• [WORK TO BE COMPLETED]: Return only the lines from the top of the material through the line marked by "renderer.shadowMap.enabled = true;", unaltered.

• [DATA]:
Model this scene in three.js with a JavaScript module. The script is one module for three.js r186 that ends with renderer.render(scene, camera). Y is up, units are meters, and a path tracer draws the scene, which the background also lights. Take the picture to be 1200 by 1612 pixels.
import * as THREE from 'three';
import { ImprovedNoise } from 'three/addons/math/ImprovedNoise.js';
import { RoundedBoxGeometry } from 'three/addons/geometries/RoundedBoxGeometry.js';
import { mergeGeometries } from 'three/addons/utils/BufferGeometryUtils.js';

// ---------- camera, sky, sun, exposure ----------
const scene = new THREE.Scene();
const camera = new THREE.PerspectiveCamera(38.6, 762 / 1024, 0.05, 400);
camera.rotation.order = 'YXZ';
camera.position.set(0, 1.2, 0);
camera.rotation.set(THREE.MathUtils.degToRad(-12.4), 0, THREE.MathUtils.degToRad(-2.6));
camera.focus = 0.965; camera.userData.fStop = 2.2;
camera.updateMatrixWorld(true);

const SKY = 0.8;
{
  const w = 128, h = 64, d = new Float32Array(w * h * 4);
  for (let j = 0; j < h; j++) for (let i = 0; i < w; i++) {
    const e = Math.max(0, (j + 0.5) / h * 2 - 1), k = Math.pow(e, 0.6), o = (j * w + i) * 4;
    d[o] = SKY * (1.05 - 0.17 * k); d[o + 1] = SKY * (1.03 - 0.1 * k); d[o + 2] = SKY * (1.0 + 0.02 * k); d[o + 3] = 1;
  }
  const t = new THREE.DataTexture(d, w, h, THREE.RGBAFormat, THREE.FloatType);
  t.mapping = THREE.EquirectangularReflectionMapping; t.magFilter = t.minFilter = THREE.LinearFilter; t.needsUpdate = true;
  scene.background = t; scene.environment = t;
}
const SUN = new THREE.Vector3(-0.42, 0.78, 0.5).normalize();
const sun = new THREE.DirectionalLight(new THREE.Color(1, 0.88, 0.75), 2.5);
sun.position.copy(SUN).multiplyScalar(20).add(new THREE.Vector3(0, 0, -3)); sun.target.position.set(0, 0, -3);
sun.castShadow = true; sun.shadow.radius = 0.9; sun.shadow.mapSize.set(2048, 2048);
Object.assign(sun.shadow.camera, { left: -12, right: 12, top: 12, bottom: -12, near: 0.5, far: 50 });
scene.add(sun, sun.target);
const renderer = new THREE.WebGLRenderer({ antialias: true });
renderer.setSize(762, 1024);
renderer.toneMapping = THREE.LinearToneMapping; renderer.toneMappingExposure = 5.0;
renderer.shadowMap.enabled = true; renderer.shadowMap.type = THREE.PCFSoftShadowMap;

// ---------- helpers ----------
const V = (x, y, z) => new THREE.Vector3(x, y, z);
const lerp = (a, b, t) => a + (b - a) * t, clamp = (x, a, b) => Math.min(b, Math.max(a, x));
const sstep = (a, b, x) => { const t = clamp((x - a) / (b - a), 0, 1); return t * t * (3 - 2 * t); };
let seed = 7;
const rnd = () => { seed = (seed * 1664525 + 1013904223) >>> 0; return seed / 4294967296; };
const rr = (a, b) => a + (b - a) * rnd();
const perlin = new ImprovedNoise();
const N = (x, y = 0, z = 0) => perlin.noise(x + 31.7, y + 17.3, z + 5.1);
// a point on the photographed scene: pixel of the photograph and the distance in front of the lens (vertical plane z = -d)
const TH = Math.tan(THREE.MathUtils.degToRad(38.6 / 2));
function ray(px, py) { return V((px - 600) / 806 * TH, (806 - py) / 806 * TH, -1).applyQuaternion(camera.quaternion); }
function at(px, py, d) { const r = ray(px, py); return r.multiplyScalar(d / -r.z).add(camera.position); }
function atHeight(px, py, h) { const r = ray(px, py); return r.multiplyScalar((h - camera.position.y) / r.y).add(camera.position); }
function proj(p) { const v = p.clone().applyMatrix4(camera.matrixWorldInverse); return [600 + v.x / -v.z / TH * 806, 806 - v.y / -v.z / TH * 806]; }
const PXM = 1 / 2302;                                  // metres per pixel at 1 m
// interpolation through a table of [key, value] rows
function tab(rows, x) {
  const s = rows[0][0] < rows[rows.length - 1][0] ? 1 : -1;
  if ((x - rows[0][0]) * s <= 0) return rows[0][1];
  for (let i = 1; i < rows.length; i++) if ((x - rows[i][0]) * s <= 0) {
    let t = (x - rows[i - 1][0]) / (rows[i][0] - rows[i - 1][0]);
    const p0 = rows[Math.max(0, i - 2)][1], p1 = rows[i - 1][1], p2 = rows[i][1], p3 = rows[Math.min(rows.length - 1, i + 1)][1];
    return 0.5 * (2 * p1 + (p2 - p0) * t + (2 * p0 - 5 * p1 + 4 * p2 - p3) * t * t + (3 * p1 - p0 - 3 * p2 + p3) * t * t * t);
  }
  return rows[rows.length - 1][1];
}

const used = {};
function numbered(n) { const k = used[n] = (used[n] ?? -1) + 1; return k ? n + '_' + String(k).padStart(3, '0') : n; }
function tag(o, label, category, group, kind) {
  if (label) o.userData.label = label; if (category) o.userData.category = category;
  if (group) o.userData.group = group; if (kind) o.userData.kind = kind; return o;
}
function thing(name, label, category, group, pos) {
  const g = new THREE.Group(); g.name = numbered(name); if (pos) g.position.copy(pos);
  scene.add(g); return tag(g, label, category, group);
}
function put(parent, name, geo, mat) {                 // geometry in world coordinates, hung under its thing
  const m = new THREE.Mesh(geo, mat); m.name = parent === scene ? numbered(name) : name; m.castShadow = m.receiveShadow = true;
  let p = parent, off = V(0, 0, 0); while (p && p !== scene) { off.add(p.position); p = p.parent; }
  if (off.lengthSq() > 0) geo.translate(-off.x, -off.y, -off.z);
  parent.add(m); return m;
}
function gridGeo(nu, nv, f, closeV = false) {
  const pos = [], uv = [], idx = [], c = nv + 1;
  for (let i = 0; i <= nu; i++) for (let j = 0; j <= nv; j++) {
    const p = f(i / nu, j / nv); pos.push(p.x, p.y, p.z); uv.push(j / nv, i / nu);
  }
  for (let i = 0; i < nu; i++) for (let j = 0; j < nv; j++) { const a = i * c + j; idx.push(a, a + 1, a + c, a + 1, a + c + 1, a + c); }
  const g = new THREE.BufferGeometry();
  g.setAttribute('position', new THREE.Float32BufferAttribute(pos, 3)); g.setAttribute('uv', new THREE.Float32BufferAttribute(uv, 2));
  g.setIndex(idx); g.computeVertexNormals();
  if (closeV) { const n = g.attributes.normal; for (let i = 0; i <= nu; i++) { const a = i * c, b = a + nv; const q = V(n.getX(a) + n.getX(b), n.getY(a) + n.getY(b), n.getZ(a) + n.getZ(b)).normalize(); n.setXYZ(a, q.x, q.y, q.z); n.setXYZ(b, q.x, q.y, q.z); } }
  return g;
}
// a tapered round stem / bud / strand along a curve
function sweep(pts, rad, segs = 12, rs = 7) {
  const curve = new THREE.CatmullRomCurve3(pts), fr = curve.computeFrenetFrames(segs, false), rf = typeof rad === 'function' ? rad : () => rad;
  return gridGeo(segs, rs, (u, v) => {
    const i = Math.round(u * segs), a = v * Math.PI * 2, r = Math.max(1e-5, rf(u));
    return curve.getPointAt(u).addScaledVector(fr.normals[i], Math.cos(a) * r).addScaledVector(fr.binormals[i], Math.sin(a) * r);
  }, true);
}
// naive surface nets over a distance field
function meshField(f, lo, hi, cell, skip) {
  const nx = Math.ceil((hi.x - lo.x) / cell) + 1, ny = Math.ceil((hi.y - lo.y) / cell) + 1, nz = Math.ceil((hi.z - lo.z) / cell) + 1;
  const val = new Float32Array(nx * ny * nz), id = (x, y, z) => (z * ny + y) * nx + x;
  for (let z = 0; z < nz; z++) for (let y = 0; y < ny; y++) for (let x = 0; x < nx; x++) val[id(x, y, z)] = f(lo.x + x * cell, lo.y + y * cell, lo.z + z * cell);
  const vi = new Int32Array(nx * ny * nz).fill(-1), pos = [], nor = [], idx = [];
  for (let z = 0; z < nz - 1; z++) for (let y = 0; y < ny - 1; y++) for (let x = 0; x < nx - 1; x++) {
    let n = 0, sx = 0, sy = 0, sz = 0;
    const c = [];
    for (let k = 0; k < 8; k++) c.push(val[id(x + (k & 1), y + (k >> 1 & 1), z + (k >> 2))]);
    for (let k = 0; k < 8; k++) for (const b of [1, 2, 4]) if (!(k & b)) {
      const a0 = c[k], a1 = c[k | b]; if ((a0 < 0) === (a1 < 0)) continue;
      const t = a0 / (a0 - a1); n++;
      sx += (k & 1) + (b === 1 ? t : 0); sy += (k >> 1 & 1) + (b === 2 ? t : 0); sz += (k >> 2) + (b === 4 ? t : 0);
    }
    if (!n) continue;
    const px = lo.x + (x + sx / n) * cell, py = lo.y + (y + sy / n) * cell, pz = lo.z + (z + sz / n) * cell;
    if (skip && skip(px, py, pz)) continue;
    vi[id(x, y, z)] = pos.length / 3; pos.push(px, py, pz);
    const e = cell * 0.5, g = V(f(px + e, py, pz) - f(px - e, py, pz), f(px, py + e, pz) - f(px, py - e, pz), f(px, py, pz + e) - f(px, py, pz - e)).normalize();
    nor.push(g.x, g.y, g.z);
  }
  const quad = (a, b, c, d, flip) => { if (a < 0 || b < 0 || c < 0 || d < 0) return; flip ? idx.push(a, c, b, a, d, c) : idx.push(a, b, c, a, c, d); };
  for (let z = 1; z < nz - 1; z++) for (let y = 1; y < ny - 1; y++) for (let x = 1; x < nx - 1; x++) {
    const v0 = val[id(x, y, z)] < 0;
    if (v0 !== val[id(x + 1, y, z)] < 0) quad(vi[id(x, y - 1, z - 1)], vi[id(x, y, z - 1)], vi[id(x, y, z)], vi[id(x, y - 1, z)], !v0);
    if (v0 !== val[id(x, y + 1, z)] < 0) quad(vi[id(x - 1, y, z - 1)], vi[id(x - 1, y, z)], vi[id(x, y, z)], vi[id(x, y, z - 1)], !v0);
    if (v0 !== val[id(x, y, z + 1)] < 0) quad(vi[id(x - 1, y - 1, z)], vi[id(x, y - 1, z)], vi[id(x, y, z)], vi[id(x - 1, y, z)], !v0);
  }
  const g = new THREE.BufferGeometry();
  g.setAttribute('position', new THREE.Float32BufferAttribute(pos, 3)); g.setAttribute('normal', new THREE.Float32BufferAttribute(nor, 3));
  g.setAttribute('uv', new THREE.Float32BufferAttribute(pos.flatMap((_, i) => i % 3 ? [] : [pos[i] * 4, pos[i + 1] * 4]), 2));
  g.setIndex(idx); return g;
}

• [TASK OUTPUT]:
Model this scene in three.js with a JavaScript module. The script is one module for three.js r186 that ends with renderer.render(scene, camera). Y is up, units are meters, and a path tracer draws the scene, which the background also lights. Take the picture to be 1200 by 1612 pixels.
import * as THREE from 'three';
import { ImprovedNoise } from 'three/addons/math/ImprovedNoise.js';
import { RoundedBoxGeometry } from 'three/addons/geometries/RoundedBoxGeometry.js';
import { mergeGeometries } from 'three/addons/utils/BufferGeometryUtils.js';

// ---------- camera, sky, sun, exposure ----------
const scene = new THREE.Scene();
const camera = new THREE.PerspectiveCamera(38.6, 762 / 1024, 0.05, 400);
camera.rotation.order = 'YXZ';
camera.position.set(0, 1.2, 0);
camera.rotation.set(THREE.MathUtils.degToRad(-12.4), 0, THREE.MathUtils.degToRad(-2.6));
camera.focus = 0.965; camera.userData.fStop = 2.2;
camera.updateMatrixWorld(true);

const SKY = 0.8;
{
  const w = 128, h = 64, d = new Float32Array(w * h * 4);
  for (let j = 0; j < h; j++) for (let i = 0; i < w; i++) {
    const e = Math.max(0, (j + 0.5) / h * 2 - 1), k = Math.pow(e, 0.6), o = (j * w + i) * 4;
    d[o] = SKY * (1.05 - 0.17 * k); d[o + 1] = SKY * (1.03 - 0.1 * k); d[o + 2] = SKY * (1.0 + 0.02 * k); d[o + 3] = 1;
  }
  const t = new THREE.DataTexture(d, w, h, THREE.RGBAFormat, THREE.FloatType);
  t.mapping = THREE.EquirectangularReflectionMapping; t.magFilter = t.minFilter = THREE.LinearFilter; t.needsUpdate = true;
  scene.background = t; scene.environment = t;
}
const SUN = new THREE.Vector3(-0.42, 0.78, 0.5).normalize();
const sun = new THREE.DirectionalLight(new THREE.Color(1, 0.88, 0.75), 2.5);
sun.position.copy(SUN).multiplyScalar(20).add(new THREE.Vector3(0, 0, -3)); sun.target.position.set(0, 0, -3);
sun.castShadow = true; sun.shadow.radius = 0.9; sun.shadow.mapSize.set(2048, 2048);
Object.assign(sun.shadow.camera, { left: -12, right: 12, top: 12, bottom: -12, near: 0.5, far: 50 });
scene.add(sun, sun.target);
const renderer = new THREE.WebGLRenderer({ antialias: true });
renderer.setSize(762, 1024);
renderer.toneMapping = THREE.LinearToneMapping; renderer.toneMappingExposure = 5.0;
renderer.shadowMap.enabled = true; renderer.shadowMap.type = THREE.PCFSoftShadowMap;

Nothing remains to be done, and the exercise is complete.